■ PROBLEM ■
From the entries that follow, list every line in which the string "script" appears.
━━━ ITEMS ━━━
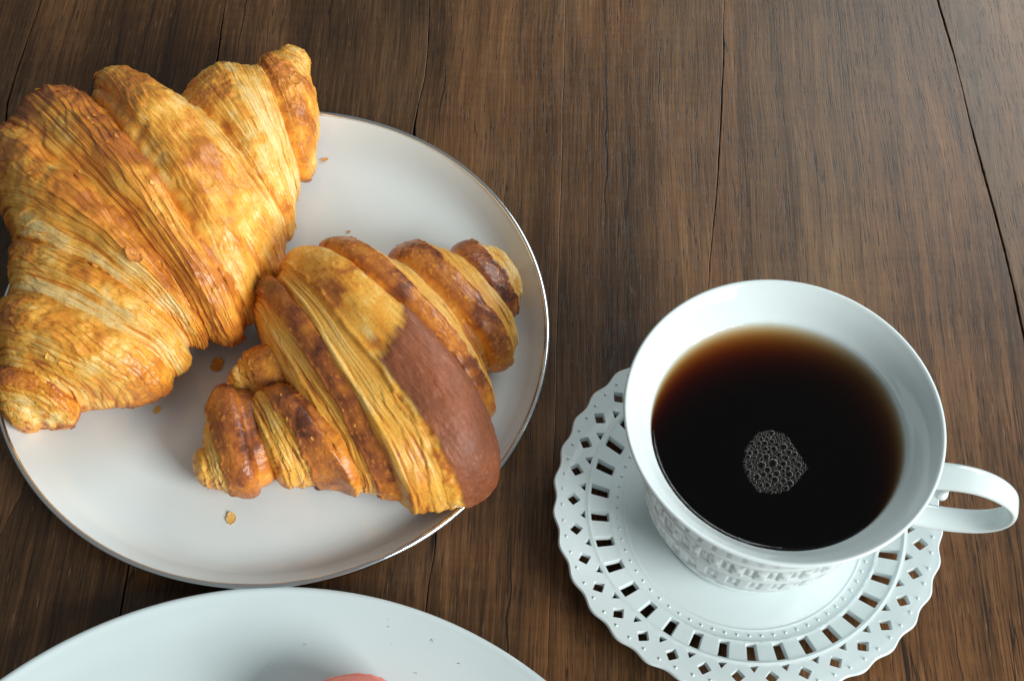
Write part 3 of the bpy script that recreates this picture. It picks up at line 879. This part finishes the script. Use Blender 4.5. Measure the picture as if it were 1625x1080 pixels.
PHI = math.radians(-11.0)
def strap(name, path, hw, ht, parent, steps=14, nsec=36, flat=0.55):
    c = catmull(path, steps)                      # columns r, z
    w = np.interp(np.linspace(0, 1, len(c)), np.linspace(0, 1, len(hw)), hw)
    h = np.interp(np.linspace(0, 1, len(c)), np.linspace(0, 1, len(ht)), ht)
    T = np.gradient(c, axis=0); T /= np.linalg.norm(T, axis=1, keepdims=True)
    Nn = np.stack([-T[:, 1], T[:, 0]], -1)
    a = np.linspace(0, 2 * math.pi, nsec, endpoint=False)
    sx = np.sign(np.cos(a)) * np.abs(np.cos(a)) ** flat; sy = np.sign(np.sin(a)) * np.abs(np.sin(a)) ** 0.9
    rr = c[:, 0:1] + Nn[:, 0:1] * h[:, None] * sy; z = c[:, 1:2] + Nn[:, 1:2] * h[:, None] * sy
    tt = w[:, None] * sx[None, :]
    x = rr * math.cos(PHI) - tt * math.sin(PHI); y = rr * math.sin(PHI) + tt * math.cos(PHI)
    P = np.stack([x, y, z - 0.0062], -1)
    f = [tuple(q) for q in grid_faces(len(c), nsec, True, True)]
    f += [tuple(range(nsec)), tuple(range((len(c) - 1) * nsec + nsec - 1, (len(c) - 1) * nsec - 1, -1))]
    me = mesh(name, P.reshape(-1, 3), f, True, 50)
    bm = bmesh.new(); bm.from_mesh(me); bmesh.ops.recalc_face_normals(bm, faces=bm.faces); bm.to_mesh(me); bm.free()
    o = link(name, me, M['china']); o.parent = parent
    return o
handle = strap('handle', [(0.0440, 0.0630), (0.0500, 0.0665), (0.0580, 0.0705), (0.0690, 0.0718), (0.0785, 0.0685), (0.0852, 0.0615), (0.0864, 0.0530), (0.0825, 0.0455), (0.0740, 0.0405), (0.0600, 0.0380), (0.0420, 0.0390)],
               [0.0062, 0.0058, 0.0052, 0.0050, 0.0048, 0.0046, 0.0045, 0.0045, 0.0046, 0.0048, 0.0050], [0.0019, 0.0018, 0.0017, 0.0016, 0.0016, 0.0016, 0.0016, 0.0017, 0.0018], cup)
strap('scroll', [(0.0640, 0.0705), (0.0612, 0.0675), (0.0598, 0.0635), (0.0600, 0.0600), (0.0620, 0.0585)],
      [0.0035, 0.0036, 0.0034, 0.0030], [0.0010, 0.0017, 0.0021, 0.0021], handle, nsec=24, flat=0.8)

# ------------------------------------------------------------------ tea and foam
TZ = 0.0766
tea = empty('tea', (SX, SY, 0.0165))
tag(tea, 'dark brown black tea filling the white teacup almost to the lip', 'tea')
ip = inner_p[inner_p[:, 1] + 0.0062 < TZ - 0.0005]
surf = [(0.0001, TZ), (0.030, TZ), (0.040, TZ), (0.0418, TZ + 0.00004), (0.0427, TZ + 0.0002), (0.0433, TZ + 0.0006), (0.0436, TZ + 0.0010), (0.0441, TZ + 0.0010)]
prof = surf + [(min(0.0443, r + 0.0005), z + 0.0062 - 0.0003) for r, z in ip]
prof = np.array(prof); prof[:, 1] -= 0.0165
o = link('liquid', lathe('liquid', prof, 160), M['tea']); o.parent = tea
bm = bmesh.new(); bm.from_mesh(o.data); bmesh.ops.recalc_face_normals(bm, faces=bm.faces); bm.to_mesh(o.data); bm.free()

foam = empty('foam_patch', (0.091, 0.2045, TZ))
tag(foam, 'small patch of clear foam bubbles floating on the dark tea', 'foam')
HULL = np.array([[89.1, 216.3], [84.7, 214.4], [80.9, 208.3], [80.0, 202.8], [81.7, 197.7], [84.2, 193.7], [90.9, 193.3], [95.3, 195.6], [98.3, 199.2], [101.2, 202.8], [99.2, 206.7], [96.4, 212.5], [94.0, 215.3]])
def dome(seg=14, ring=6):
    v, f = [], []
    for i in range(ring):
        p = (i / ring) * math.pi / 2
        for j in range(seg):
            q = j * 2 * math.pi / seg
            v.append((math.cos(p) * math.cos(q), math.cos(p) * math.sin(q), math.sin(p)))
    v.append((0, 0, 1))
    for i in range(ring - 1):
        for j in range(seg):
            f.append((i * seg + j, i * seg + (j + 1) % seg, (i + 1) * seg + (j + 1) % seg, (i + 1) * seg + j))
    for j in range(seg):
        f.append(((ring - 1) * seg + j, (ring - 1) * seg + (j + 1) % seg, len(v) - 1))
    return v, f
dv, df = dome()
dome_me = mesh('bubble', dv, df); dome_me.materials.append(M['film'])
g = random.Random(5)
placed = []
cx0, cy0 = HULL.mean(0)
def try_fill(rmin, rmax, tries, limit):
    for _ in range(tries):
        if len(placed) >= limit: return
        x, y = g.uniform(79, 103), g.uniform(192, 217)
        if not inpoly(np.array([x]), np.array([y]), HULL)[0]: continue
        dc = math.hypot((x - cx0) / 11, (y - cy0) / 11)
        r = g.uniform(rmin, rmax) * (1.05 - 0.40 * min(1, dc))
        if all(math.hypot(x - a, y - b) > (r + c) * 0.93 for a, b, c in placed):
            placed.append((x, y, r))
try_fill(1.25, 1.6, 700, 16)
try_fill(1.0, 1.25, 1500, 44)
try_fill(0.7, 1.0, 5000, 110)
try_fill(0.45, 0.65, 6000, 200)
try_fill(0.3, 0.45, 6000, 270)
nbig = len(placed)
EDGE = [(54.9, 193.0, 0.8), (55.9, 191.6, 0.55), (93.7, 257.9, 0.6), (94.6, 257.7, 0.4), (92.9, 258.1, 0.35), (113.0, 254.0, 0.4)]
for x, y, r in placed + EDGE:
    o = bpy.data.objects.new('bubble', dome_me); col.objects.link(o); o.parent = foam
    o.location = (x / 1000 - 0.091, y / 1000 - 0.2045, -0.00002 + (0.0003 if r < 0.81 and y > 230 else 0)); o.scale = (r / 1000,) * 3
placed2 = list(placed)
fv, ff = [], []
for _ in range(16000):
    x, y = g.uniform(79, 103), g.uniform(192, 217)
    sc_ = 1.03
    if not inpoly(np.array([(x - cx0) / sc_ + cx0]), np.array([(y - cy0) / sc_ + cy0]), HULL)[0]: continue
    r = g.uniform(0.12, 0.26)
    if any(math.hypot(x - a, y - b) < (r + c) * 0.9 for a, b, c in placed2): continue
    placed2.append((x, y, r))
    b0 = len(fv)
    fv += [(x / 1000 - 0.091 + p[0] * r / 1000, y / 1000 - 0.2045 + p[1] * r / 1000, p[2] * r / 1000) for p in dv]
    ff += [tuple(i + b0 for i in q) for q in df]
    if len(placed2) - nbig > 260: break
o = link('fine_froth', mesh('fine_froth', fv, ff), M['film']); o.parent = foam; o['kind'] = 'stuff'

# ------------------------------------------------------------------ macaron and droplets on the near plate
mx, my, mr = -0.0482, 0.1185, 0.0225
mz = plate2_z(mx, my) + 0.0004
mac = empty('macaron', (mx, my, mz))
tag(mac, 'coral pink macaron shell cut off by the lower picture edge', 'macaron')
def shell(flip):
    p = [(0.0001, 0.0125), (0.35 * mr, 0.0122), (0.65 * mr, 0.0110), (0.85 * mr, 0.0085), (0.955 * mr, 0.0055), (0.96 * mr, 0.0040),
         (1.02 * mr, 0.0034), (1.03 * mr, 0.0016), (0.98 * mr, 0.0002), (0.6 * mr, 0.0), (0.0001, 0.0)]
    pr = catmull(p, 6)
    n = 128; a = np.linspace(0, 2 * math.pi, n, endpoint=False)
    R = np.repeat(pr[:, 0:1], n, 1); Zc = np.repeat(pr[:, 1:2], n, 1)
    foot_m = np.exp(-((Zc - 0.0018) / 0.0014) ** 2) * (R > 0.9 * mr)
    R = R + 0.0011 * foot_m * (fbm(a * 14, Zc * 900, 2, 2) - 0.5) * 2
    v = np.stack([R * np.cos(a), R * np.sin(a), Zc], -1).reshape(-1, 3)
    if flip: v = v * np.array([1, 1, -1])
    return mesh('shell', v, grid_faces(len(pr), n, True, flip))
o = link('shell', shell(True), M['shell']); o.parent = mac; o.location = (0, 0, 0.0125)
o = link('filling', lathe('filling', catmull([(0.0001, 0.0), (0.85 * mr, 0.0), (0.95 * mr, 0.0018), (0.85 * mr, 0.0037), (0.0001, 0.0037)], 5), 96), M['cream']); o.parent = mac; o.location = (0, 0, 0.0124)
o = link('shell', shell(False), M['shell']); o.parent = mac; o.location = (0, 0, 0.0160)

DROPS = [(-0.055, 0.1702, 0.5), (-0.0362, 0.1703, 0.4), (-0.0405, 0.1629, 0.5), (-0.029, 0.1634, 0.6), (-0.0241, 0.1584, 1.0), (-0.0194, 0.161, 0.4),
         (-0.0391, 0.1573, 0.45), (-0.0702, 0.1559, 0.7), (-0.0823, 0.1484, 0.6), (-0.0142, 0.1506, 0.7), (-0.0295, 0.1472, 0.7), (-0.0405, 0.1655, 0.35)]
dd = mesh('water_droplet', np.array(dv) * np.array([1, 1, 0.55]), df + [tuple(range(13, -1, -1))]); dd.materials.append(M['water'])
DL = ['tiny clear droplet high on the large rimless plate, leftmost near its rim', 'tiny clear droplet close to the upper rim of the rimless plate',
      'tiny clear droplet up and right of the macaron', 'tiny clear droplet left of the biggest droplet on the rimless plate',
      'biggest clear water droplet on the rimless plate, right of the macaron', 'tiny clear droplet just right of the biggest droplet',
      'faint clear droplet below the upper right group on the rimless plate', 'small clear droplet above the macaron on its left side',
      'small clear droplet far left of the macaron', 'small clear droplet nearest the right rim of the rimless plate',
      'small clear droplet right beside the macaron at the picture edge', 'faintest clear droplet between the rim and the biggest droplet']
for (x, y, r), lab in zip(DROPS, DL):
    o = bpy.data.objects.new('water_droplet', dd); col.objects.link(o)
    o.location = (x, y, plate2_z(x, y)); o.scale = (r * 0.55 / 1000,) * 3
    tag(o, lab, 'droplet', 'water droplets on the rimless plate')
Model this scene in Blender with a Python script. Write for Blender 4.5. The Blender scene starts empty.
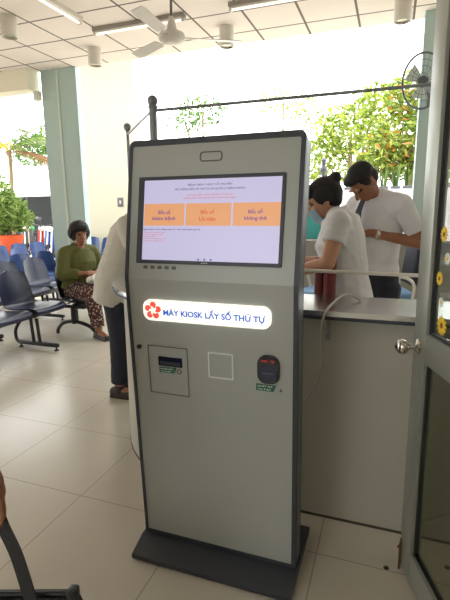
━━━
■ CORRECT RESPONSE ■
Write part 3 of the bpy script that recreates this picture. It picks up at line 879. This part finishes the script. Use Blender 4.5. Measure the picture as if it were 1625x1080 pixels.
Model this scene in Blender with a Python script. Write for Blender 4.5. The Blender scene starts empty.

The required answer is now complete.